If the back was open, any change in temperature would be readily felt.
If the back was closed, there's no way for air to circulate, hence any temperature difference would be intensified.
The majority of the heat should be dissipated into the fins, as opposed to the back of the heatsink.
If the heat is being dissipated out the back of the heatsink, then the heatsink isn't doing it's job correctly.
The heatsink is meant to remove heat from an object, and allow the heat to dissipate into the ambient air, either by forced ventilation or by natural convection.
If it's simply leaking out the back then it's not working correctly. The heat should be taking the easiest path out, which should be out the fins.

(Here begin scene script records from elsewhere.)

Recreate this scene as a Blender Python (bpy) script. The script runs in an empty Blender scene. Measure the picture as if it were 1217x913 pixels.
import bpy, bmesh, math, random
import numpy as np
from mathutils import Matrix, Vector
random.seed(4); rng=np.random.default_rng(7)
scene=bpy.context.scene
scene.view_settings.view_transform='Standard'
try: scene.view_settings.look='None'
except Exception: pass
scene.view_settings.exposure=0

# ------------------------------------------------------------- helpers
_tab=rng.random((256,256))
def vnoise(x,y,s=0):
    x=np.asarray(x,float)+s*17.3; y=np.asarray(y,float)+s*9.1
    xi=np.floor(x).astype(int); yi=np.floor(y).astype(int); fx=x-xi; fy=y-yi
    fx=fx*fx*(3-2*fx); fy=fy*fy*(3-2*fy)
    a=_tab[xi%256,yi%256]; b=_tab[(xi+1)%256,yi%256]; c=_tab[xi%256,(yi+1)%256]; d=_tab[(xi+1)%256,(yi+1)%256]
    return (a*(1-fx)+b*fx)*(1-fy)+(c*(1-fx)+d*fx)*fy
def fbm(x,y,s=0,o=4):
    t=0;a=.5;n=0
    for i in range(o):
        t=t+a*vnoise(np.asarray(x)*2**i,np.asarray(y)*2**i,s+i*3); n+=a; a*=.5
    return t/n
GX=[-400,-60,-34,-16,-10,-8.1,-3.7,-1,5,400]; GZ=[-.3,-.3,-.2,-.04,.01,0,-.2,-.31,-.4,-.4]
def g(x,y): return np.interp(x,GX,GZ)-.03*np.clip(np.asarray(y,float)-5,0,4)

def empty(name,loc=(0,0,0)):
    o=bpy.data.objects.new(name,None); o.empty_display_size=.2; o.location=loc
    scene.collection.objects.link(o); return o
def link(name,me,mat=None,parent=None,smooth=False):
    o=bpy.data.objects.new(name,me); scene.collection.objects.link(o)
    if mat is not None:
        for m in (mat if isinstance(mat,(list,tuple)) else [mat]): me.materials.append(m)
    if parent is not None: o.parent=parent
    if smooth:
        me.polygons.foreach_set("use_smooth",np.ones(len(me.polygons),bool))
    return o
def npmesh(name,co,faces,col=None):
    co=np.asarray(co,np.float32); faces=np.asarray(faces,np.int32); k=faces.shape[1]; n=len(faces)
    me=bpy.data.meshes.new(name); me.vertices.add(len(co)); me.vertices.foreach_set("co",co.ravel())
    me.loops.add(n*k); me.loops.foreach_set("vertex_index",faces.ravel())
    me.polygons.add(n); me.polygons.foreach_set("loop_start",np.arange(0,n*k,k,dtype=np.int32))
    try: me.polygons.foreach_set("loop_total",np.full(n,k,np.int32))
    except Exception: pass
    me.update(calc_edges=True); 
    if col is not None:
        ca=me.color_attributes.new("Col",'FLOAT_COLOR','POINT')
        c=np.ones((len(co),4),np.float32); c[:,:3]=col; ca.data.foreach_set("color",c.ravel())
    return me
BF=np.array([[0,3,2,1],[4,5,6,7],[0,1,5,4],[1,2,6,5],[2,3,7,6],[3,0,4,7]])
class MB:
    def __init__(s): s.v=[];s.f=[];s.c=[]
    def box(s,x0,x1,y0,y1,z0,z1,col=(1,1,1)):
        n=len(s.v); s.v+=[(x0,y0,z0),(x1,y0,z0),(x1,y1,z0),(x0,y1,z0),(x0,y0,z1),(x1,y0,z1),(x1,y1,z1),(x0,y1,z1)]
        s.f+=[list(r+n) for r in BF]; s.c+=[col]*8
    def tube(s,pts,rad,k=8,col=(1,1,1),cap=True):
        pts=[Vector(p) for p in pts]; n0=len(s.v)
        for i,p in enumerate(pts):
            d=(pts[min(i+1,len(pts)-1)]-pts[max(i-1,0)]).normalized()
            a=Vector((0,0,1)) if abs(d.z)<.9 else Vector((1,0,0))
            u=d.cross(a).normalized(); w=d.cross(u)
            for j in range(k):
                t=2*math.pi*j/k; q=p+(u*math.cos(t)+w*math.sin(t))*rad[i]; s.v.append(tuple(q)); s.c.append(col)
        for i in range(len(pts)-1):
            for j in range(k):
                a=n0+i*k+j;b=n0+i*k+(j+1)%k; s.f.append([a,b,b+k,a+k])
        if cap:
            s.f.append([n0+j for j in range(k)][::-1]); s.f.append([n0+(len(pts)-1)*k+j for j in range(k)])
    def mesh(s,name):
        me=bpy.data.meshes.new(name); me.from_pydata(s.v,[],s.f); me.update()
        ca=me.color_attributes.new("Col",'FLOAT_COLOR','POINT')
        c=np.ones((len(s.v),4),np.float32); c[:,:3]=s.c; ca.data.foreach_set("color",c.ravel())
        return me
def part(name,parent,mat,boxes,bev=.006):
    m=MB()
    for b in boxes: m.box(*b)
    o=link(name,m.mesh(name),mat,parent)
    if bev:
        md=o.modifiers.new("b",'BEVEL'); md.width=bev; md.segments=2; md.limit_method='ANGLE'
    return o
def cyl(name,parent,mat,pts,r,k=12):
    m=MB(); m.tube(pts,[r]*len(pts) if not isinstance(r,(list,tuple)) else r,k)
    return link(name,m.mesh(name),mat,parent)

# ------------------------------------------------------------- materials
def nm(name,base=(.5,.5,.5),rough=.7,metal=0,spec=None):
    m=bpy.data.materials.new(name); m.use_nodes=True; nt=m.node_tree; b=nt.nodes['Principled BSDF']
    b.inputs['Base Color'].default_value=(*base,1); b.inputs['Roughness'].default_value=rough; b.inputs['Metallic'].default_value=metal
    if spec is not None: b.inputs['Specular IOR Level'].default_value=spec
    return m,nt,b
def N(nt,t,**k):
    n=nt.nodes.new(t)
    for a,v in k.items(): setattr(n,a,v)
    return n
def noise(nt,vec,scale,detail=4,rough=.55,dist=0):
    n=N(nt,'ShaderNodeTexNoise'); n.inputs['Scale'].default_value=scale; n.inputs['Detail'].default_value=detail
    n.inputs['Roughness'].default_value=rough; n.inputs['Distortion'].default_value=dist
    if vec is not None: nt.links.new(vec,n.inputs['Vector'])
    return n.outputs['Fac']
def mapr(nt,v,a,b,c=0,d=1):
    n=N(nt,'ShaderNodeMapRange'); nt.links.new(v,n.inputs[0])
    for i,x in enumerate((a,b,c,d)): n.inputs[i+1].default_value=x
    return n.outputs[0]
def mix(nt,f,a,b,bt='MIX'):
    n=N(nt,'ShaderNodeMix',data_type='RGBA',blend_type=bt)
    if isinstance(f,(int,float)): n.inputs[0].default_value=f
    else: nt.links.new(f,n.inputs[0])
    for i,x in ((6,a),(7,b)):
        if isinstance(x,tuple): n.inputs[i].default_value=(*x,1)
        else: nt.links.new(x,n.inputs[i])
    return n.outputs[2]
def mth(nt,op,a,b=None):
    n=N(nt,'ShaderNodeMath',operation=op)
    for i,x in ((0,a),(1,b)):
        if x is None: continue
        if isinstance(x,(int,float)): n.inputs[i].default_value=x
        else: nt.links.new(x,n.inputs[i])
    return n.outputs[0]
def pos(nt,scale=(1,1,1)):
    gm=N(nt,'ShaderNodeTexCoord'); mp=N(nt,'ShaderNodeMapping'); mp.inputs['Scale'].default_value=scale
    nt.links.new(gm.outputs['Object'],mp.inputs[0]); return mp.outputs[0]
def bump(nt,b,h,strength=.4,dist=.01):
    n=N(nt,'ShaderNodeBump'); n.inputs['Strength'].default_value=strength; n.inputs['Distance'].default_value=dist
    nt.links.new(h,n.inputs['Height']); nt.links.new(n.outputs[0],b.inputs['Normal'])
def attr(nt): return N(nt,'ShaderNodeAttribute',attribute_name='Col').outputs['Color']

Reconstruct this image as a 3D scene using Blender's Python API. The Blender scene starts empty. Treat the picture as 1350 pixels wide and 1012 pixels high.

Invariably there will be some heat leaking out the back instead of going into the fins, but the majority of it should be going into the fins.
The only case in which I can see readings being affected is if the board is actively generating heat. The amp should be calibrated to offset that, if that is indeed the case.
Also, care to explain this?
As far as I can see, the back of the thermopile is enclosed, and hermetically sealed.The heat will be dissipated into the air inside the compartment, and will stay there. There's no way air can circulate in that cavity.
Air is a very poor conductor of heat, and that plug cavity makes a much better insulator than the fibreglass board does.
With the fibreglass board, there's a small gap (mounting standoff), and as a result, there'll be (small, but nonetheless existant) convection currents moving between the board and the heatsink.
And before youask, I don't have any hidden agendas. I just find it odd that you suggest the opposite to what you do. Perhaps it was my mistake not to know who Nospin was.